→ **To do**
Count how many lines hold the string "Python". Answer with that number and nothing more.

===============

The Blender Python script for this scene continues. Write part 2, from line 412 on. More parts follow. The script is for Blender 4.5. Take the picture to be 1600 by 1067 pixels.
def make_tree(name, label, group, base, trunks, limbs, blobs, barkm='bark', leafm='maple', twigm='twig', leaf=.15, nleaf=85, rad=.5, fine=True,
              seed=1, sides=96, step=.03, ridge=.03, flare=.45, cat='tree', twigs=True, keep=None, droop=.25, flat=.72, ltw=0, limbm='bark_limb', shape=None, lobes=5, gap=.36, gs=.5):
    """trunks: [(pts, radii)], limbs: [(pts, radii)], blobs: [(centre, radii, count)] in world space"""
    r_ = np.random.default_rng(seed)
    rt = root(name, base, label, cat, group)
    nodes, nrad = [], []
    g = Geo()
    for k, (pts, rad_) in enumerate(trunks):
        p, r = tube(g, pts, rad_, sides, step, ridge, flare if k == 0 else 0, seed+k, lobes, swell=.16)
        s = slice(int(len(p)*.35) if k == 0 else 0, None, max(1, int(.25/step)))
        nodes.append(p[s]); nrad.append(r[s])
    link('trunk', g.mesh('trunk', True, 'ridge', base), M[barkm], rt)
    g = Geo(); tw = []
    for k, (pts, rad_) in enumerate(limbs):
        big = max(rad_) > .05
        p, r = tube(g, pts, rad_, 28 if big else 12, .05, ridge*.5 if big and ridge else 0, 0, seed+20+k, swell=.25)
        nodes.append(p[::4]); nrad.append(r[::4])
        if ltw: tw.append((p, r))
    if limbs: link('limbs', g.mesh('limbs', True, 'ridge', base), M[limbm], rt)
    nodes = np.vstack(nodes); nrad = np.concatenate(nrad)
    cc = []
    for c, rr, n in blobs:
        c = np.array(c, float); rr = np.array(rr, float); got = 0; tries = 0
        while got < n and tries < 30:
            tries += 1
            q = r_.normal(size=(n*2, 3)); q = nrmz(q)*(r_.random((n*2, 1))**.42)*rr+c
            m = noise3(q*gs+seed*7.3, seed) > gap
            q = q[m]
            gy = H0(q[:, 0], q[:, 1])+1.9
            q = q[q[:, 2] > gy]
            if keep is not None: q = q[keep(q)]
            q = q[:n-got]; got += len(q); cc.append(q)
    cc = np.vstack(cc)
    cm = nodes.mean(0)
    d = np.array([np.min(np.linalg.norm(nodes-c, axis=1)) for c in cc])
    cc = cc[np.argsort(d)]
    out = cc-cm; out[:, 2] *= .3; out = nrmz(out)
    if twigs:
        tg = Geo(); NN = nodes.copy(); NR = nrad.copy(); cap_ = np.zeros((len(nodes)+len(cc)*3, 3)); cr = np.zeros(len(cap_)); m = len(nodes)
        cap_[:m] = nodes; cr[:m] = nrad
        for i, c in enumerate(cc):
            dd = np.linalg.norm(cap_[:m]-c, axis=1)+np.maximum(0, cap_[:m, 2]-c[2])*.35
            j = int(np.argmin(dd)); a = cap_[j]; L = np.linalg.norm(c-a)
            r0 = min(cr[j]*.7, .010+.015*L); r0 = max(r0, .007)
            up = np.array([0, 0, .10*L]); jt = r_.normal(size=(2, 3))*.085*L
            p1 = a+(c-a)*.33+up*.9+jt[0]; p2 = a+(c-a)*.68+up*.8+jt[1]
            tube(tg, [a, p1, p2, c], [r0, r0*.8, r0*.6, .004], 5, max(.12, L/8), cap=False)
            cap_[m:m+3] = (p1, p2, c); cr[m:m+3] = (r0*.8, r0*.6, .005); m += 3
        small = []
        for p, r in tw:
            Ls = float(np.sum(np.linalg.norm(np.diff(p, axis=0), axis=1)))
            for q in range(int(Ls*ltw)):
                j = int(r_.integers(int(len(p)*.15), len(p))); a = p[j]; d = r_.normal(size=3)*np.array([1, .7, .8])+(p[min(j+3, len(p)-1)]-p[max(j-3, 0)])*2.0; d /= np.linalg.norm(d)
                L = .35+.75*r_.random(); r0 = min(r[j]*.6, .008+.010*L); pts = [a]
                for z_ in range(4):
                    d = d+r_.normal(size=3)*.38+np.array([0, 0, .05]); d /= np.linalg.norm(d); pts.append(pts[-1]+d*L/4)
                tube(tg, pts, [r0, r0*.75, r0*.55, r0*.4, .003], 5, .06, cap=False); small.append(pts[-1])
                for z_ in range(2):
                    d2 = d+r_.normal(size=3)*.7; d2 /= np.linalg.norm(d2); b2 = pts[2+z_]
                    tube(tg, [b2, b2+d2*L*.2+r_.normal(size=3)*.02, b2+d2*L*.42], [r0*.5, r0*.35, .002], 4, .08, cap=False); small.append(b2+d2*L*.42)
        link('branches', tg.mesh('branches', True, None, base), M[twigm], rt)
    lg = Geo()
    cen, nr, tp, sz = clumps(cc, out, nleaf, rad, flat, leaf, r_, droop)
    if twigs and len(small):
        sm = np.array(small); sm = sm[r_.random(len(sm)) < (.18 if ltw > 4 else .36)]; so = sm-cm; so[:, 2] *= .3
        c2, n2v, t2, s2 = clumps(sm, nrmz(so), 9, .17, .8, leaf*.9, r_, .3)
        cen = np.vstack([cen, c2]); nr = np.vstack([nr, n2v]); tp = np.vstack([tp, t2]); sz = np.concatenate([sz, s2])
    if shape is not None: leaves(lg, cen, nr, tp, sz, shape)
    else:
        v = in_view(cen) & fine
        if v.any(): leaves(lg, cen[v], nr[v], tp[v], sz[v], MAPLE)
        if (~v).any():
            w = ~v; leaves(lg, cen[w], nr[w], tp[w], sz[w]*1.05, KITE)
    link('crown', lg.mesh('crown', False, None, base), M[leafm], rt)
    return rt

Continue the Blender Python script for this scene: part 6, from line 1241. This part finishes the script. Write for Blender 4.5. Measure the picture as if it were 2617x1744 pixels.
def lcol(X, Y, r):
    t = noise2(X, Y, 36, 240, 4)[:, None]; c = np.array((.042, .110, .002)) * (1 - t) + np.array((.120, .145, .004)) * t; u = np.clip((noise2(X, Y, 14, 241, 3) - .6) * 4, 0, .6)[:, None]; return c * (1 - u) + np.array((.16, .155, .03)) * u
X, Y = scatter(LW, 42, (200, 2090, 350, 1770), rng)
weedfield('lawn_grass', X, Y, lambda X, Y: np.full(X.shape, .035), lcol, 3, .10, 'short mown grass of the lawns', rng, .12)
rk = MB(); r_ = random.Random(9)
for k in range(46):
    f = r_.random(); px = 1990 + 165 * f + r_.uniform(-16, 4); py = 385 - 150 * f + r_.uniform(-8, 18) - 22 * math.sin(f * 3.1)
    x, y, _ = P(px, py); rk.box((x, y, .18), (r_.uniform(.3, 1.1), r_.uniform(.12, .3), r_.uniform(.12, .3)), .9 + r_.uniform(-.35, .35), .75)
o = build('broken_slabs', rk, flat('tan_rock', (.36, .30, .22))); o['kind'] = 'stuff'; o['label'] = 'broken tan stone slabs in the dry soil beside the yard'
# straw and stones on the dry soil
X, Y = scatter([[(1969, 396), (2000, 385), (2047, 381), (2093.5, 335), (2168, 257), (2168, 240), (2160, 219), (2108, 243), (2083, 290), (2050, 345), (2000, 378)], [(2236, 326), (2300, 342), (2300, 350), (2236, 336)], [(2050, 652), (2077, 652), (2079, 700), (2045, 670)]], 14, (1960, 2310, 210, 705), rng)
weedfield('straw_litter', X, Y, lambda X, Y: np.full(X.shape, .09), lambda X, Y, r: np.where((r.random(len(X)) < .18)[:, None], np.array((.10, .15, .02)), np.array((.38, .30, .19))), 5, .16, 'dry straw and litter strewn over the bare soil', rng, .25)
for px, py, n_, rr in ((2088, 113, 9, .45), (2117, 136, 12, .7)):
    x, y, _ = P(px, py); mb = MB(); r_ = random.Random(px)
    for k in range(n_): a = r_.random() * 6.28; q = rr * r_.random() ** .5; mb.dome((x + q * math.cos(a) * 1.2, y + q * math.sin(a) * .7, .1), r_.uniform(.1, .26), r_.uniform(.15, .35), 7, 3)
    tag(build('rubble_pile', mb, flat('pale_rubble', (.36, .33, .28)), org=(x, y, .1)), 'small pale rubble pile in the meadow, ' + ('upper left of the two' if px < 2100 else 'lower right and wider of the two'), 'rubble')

===============

→ **Exercise response**
2